In about a year my brother, Andrei Reznikov-motivated by acute concern about my mental health-offered his help as copy-editor. As time went by, Andrei's initial motivation gave way to genuine enthusiasm, and his participation proved to be of utmost importance for the whole project.

In three more years Vadim Knorre, Professor of physics and a poet, was invited to join the team as final copy-editor.

Since translator and copy-editors live on different sides of the Russian border, we had to work separately most of the time. Of course, we had such convenient tools as e-mail and telecopiers, but each "live" session has been a rare and precious occasion, a chance to solve a number of things in a Sturm-und-Drung manner.

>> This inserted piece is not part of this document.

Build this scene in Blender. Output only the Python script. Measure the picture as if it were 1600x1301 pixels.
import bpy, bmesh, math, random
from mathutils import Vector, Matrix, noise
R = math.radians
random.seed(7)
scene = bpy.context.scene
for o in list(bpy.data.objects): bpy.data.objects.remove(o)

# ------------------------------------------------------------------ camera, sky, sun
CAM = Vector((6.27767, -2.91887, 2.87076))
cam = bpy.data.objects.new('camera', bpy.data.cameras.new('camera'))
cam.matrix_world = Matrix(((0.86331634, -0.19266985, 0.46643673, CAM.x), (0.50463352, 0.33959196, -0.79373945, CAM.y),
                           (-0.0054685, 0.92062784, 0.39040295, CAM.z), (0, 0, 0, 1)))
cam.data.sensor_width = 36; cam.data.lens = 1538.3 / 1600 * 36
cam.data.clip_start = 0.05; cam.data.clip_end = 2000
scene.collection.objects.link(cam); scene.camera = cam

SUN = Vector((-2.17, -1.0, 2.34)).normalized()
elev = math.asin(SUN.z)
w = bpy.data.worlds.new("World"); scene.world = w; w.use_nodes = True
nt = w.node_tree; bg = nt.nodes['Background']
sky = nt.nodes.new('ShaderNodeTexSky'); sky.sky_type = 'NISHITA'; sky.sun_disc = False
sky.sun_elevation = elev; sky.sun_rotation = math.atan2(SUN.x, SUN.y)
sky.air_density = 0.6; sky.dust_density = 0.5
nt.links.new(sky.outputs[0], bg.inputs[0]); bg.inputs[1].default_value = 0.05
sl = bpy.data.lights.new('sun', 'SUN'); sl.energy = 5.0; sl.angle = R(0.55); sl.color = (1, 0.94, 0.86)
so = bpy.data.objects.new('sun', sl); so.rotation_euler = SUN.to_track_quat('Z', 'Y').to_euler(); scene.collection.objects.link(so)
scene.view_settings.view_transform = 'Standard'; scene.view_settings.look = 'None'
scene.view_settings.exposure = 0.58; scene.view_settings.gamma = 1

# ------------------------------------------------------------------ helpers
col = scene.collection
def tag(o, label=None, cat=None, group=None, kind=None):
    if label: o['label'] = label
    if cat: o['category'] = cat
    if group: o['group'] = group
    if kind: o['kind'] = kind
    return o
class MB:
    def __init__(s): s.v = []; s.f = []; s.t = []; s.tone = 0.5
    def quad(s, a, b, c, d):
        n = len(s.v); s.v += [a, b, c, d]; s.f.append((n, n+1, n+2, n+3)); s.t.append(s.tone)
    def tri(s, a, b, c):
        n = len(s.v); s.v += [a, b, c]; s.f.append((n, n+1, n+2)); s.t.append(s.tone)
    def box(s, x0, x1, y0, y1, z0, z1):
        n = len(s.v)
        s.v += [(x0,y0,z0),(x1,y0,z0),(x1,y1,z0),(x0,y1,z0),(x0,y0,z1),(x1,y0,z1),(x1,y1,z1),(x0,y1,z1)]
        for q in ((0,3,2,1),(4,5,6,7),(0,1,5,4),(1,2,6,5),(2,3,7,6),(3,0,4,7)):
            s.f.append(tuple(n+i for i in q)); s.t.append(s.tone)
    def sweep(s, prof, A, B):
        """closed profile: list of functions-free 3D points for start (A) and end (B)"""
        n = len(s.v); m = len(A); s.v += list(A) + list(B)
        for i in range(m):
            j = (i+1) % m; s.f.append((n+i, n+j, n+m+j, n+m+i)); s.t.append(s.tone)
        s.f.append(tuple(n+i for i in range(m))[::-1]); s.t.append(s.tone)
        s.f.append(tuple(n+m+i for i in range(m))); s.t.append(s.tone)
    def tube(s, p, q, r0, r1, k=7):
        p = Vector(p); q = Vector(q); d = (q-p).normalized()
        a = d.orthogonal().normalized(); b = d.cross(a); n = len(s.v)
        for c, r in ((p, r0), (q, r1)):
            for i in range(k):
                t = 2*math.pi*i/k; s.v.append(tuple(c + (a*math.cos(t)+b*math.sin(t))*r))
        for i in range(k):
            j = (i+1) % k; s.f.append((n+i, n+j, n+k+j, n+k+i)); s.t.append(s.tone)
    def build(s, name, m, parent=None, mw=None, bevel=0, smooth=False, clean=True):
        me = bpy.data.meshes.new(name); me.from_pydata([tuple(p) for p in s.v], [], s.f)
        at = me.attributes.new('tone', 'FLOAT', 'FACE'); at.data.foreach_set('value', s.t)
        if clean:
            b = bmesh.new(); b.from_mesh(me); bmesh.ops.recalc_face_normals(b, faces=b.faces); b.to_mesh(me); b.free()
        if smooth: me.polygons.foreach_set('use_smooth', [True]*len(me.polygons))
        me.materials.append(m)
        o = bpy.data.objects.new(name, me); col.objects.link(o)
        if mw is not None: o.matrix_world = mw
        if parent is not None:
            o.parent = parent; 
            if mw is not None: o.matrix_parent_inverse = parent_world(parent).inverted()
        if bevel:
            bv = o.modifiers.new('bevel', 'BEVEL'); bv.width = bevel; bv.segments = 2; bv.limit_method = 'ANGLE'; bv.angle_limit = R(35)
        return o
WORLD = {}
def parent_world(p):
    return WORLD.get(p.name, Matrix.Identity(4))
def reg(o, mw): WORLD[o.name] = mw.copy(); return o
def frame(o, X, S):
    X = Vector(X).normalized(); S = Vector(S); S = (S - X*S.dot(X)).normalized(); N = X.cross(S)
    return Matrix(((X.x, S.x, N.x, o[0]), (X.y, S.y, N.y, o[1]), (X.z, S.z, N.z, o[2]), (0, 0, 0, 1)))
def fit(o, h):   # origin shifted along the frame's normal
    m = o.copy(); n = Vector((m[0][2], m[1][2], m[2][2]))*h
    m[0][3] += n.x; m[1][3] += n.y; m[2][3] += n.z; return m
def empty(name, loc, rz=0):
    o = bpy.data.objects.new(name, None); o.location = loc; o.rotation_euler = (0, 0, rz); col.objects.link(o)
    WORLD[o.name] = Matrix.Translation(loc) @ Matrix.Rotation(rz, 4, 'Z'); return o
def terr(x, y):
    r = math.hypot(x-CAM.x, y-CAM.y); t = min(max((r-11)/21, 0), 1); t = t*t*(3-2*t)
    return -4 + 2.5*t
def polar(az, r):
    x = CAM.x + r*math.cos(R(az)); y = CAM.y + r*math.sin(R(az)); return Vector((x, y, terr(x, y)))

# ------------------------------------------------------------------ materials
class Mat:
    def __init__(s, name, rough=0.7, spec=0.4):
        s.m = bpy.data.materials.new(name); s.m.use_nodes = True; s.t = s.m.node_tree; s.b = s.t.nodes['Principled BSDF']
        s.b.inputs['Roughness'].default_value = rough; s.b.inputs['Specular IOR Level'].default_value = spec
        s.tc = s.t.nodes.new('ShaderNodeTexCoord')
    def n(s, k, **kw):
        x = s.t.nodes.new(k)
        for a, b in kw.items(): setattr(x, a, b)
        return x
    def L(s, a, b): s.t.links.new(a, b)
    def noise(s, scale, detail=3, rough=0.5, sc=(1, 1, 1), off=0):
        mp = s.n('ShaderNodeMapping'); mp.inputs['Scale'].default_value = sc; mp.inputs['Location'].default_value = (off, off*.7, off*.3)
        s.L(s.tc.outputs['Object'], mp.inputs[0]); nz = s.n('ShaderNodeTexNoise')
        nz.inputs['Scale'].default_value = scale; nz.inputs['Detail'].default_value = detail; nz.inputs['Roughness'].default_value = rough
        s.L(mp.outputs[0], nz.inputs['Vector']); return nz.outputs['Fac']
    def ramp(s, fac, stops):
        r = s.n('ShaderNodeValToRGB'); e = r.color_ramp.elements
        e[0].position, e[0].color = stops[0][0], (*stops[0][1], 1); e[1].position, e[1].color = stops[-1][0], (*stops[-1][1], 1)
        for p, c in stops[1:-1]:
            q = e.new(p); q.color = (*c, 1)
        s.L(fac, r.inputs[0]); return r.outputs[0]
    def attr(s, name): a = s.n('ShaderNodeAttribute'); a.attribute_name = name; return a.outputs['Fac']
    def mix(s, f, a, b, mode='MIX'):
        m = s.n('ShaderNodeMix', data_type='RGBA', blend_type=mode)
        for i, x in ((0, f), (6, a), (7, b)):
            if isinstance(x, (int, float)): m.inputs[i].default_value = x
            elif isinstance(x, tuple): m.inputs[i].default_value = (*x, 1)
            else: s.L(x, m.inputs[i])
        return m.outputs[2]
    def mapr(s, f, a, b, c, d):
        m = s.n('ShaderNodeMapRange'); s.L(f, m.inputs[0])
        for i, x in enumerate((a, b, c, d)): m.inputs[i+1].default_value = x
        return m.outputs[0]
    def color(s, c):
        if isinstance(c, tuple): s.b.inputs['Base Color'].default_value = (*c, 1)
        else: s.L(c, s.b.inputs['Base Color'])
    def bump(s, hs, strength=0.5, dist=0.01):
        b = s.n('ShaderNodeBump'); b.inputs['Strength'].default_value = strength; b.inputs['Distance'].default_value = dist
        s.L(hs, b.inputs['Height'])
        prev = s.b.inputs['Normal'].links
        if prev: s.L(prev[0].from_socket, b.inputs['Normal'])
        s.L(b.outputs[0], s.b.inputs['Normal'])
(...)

Quite naturally, we faced a lot of text-related difficulties, which can be classified as conceptual, structural, and methodological.

Consider the difficulties in the conceptual group, of conveying what an agondonter is-by comparison, reality-ize was easy.

Within the structural group I would single out problems of an intra- and interlinguistical character, the former originated by the complexities of the original and the latter by the essential differences between the English and Russian languages.

Due to the advantages of an analytical language, English allows such luxury as chained adjectives (mind-spirit personality) and invariants (one and the same form performing different functions). In English almost any noun can become a verb or an adjective without any change in the word itself; so it is possible to have a table, or to table a proposal, or to have table salt on that very table. In Russian, nouns, verbs, and adjectives must be invested with an appropriate form; so where English doesn't care if there is an adjectival or a verbal shape, Russian has to know this for sure. And when there is simply no, say adjectival form, we are in trouble-like in the case of "Deity relations" (646), which has to be translated as "pertaining to Deity."

In the methodological group there are problems of finding appropriate methods for translating The URANTIA Book. Is the fact of dealing with a revelation relevant for translators? If yes, should this be reflected on the fluency vs. exactness of scale? What is the referential authority in the situation where there is no human author? Some of these questions are more of an academic nature, but all of them presupposed tough choices and hard decisions.

Anyway, now it's in the past, and we all await, with mixed feelings, for the readers' feedback which will help us refine the Russian translation for the second printing.